We were pretty surprised to see an RTX 3080 in a laptop, not just because it’s the first 30 series I’ve had my hands on, but also because of the sheer incomprehensibility of being able to fit a generally 1.5kg desktop GPU in a 2.5kg laptop. Of course the Aero 17 HDR YC doesn’t have a full desktop graphics card in it, since the Max-Q 3080 pulls a maximum of 105 Watts on this device, around a third the desktop card’s max power draw.
Nvidia’s laptop cards are a little more complicated than usual this year, avoiding clear Max-Q branding on 30 series laptop GPUs and having variable maximum power draws of between 80 and 150+Watts depending on the vendor. It’s also allowing maximum boost clock speeds to range between 1,245 and 1,710MHz on its RTX 3080 laptop GPUs, which is a big enough variability to yield very different results when gaming... so don’t expect to be able to simply look at a spec sheet and know how a laptop will perform in 2021.
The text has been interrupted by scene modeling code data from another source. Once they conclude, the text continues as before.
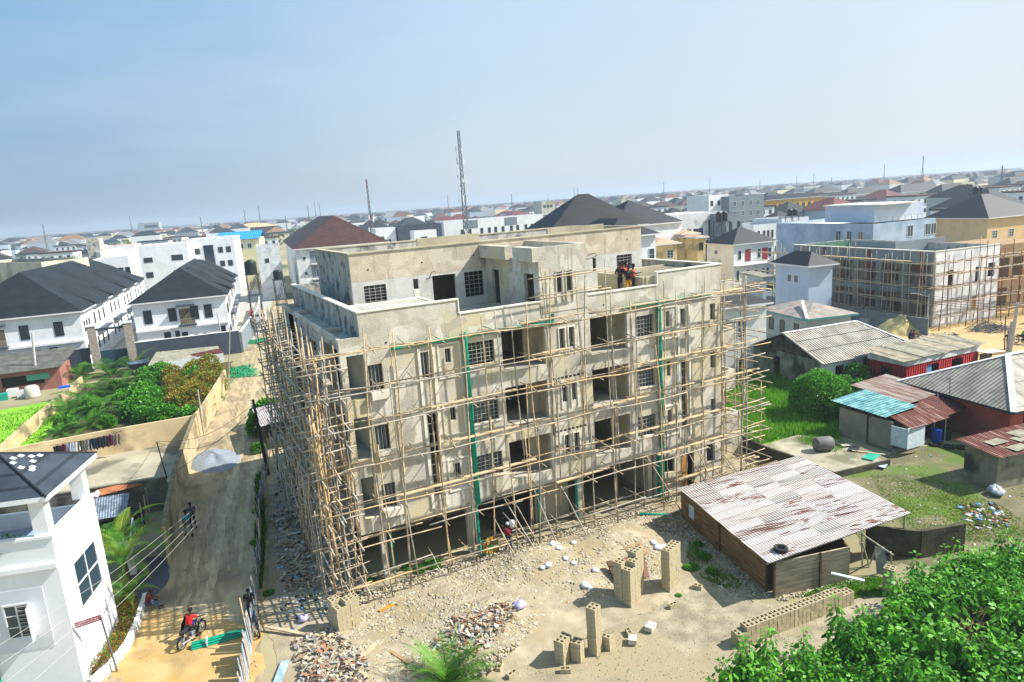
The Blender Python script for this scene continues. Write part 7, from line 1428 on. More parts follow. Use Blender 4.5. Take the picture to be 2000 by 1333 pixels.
tl_, t = pole('grey street lamp before the white plastered side wall', 1810, 647, 1814, 575, .12, .08, steel, 'street_lamp', 0, 'lamp post'); b = tl_ - t.location; q = MB(); q.tube([b - Vector((0, 0, .3)), b + Vector((-1.1, .8, .15))], .05, 6); q.build('arm', steel, t); q = MB(); q.obox(b + Vector((-1.0, .75, .13)), b + Vector((-1.7, 1.2, .2)), .25, .1); q.build('lamp_head', steel, t)
# sign post by the planter
tp_, t = pole('grey sign post with a small maroon board at the planter corner', 229, 1312, 197, 1206, .04, .04, mat('sign_grey', '#5a5d60'), 'sign_post', 0, 'sign'); b = tp_ - t.location; q = MB(); q.obox(b + Vector((.02, 0, 0)), b + Vector((-.95, -.1, -.0)), .03, .26); q.build('sign_board', mat('maroon_sign', '#7c4650', '#8d5560', 3, .6), t)
q = MB(); rr = random.Random(1)
for l in range(2):
    x = -.1
    while x > -.88: w_ = rr.uniform(.03, .09); q.box(b.x + x - w_, b.x + x, b.y - .04 + x * .105 - .001, b.y - .03 + x * .105, b.z + .03 - l * .09, b.z + .065 - l * .09); x -= w_ + .02
q.build('lettering', mat('pale_lettering', '#c7a9ae'), t)
def wire(label, p, q_, sag, rad=.014, m=None, name='overhead_wire', group=None):
    p, q_ = Vector(p), Vector(q_); pts = [p.lerp(q_, i / 10) - Vector((0, 0, sag * math.sin(math.pi * i / 10))) for i in range(11)]; b = MB(); b.tube([v - p for v in pts], rad, 4); o = b.build(name, m or blackp); o.location = p; tag(o, label, 'wire', group)
wire('black wire from the tarred pole to the thin post', top1 - Vector((0, 0, .35)), top2, .9); wire('second black wire sagging to the wall post', top1 - Vector((0, 0, .6)), top2 - Vector((0, 0, .1)), 1.6); wire('wire from the thin post toward the white house', top2, G(135, 1012, 4.5) , .9); wire('long thin wire from the tarred pole over the court', top1 - Vector((0, 0, .8)), G(215, 1000, 2), .4)
for i in range(4): wire('one of four pale parallel wires crossing before the white house', G(372 + i * 6, 1000 + i * 6, 5.2), G(-20 + i * 16, 1272 + i * 30, 5.6),   .25, .008, bar_m, group='four pale parallel wires')
for i in range(4): wire('dark wire along the ochre road between the concrete poles', pa_ - Vector((0, 0, .3 * i)), pb_ - Vector((0, 0, .25 * i)), .8, .02, group='wires before the half built block')
for i in range(3): wire('slack wire across the road beyond the scaffolding', G(440, 610 + 6 * i, 6), G(640, 628 + 4 * i, 9), .8, .015, group='slack wires across the road')
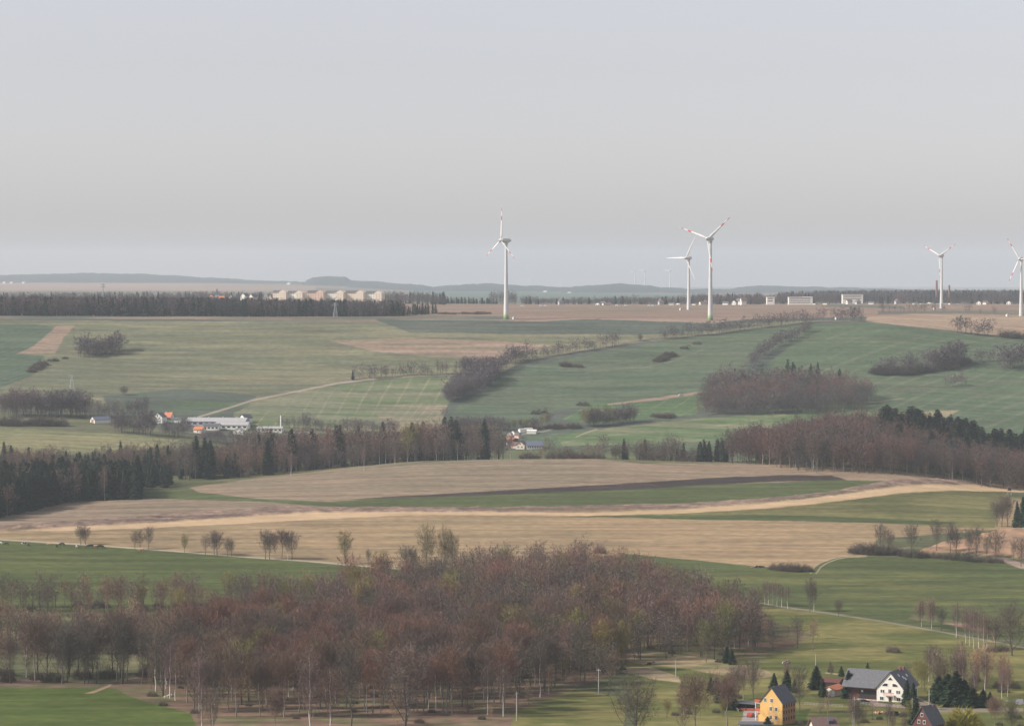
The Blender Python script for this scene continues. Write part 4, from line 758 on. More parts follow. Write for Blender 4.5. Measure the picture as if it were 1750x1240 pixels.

The Aero 17 HDR YC’s RTX 3080 Max-Q GPU is supported by an Intel Core i910980HK CPU and an impressively compact cooling architecture that manages to fit into a foldable, 2.1cm-thick laptop. Sadly this compact cooling array can only do so much and Gigabyte decided to opt for the lowest boost clock of 1,245MHz. If you’re planning on using the Aero 17 HDR YC for 1080p gaming, it’s not really worth the investment. The Aero 17HDR YC netted fps results 28% slower than a 2080 Super in an Alienware Area 51m R2 in The Division 2 Full-HD-Ultra benchmarks and was around 12 percent behind in Total War Saga: Troy and F1 2020 using the same settings.
The Aero 17 HDR YC does however come with a VESA 400 certified HDR screen that runs at a 4K resolution, and if you dial up to this resolution you can play titles like Metro: Exodus at 4K Ultra using ray tracing and DLSS for stable 30 fps+ frame rates. This 17.3-inch display comes with full Adobe RGB compatibility, so you can use it for professional colour grading and the 64GB of RAM, octa-core CPU and massive Cuda core GPU allocation means it’ll be a suitable workstation for any processor-heavy workflow.
While Gigabyte advertises an all day battery life, like most gaming laptops, the 99Wh battery will get between 3-4 hours when in use. The unit comes with a generous array of ports so you won’t need to fork out for a dock (which is nice) and the two 1TB PCIe SSDs provide a generous amount of ultra-fast local storage.
A powerful gaming workstation that reins in performance and swaps it for portability.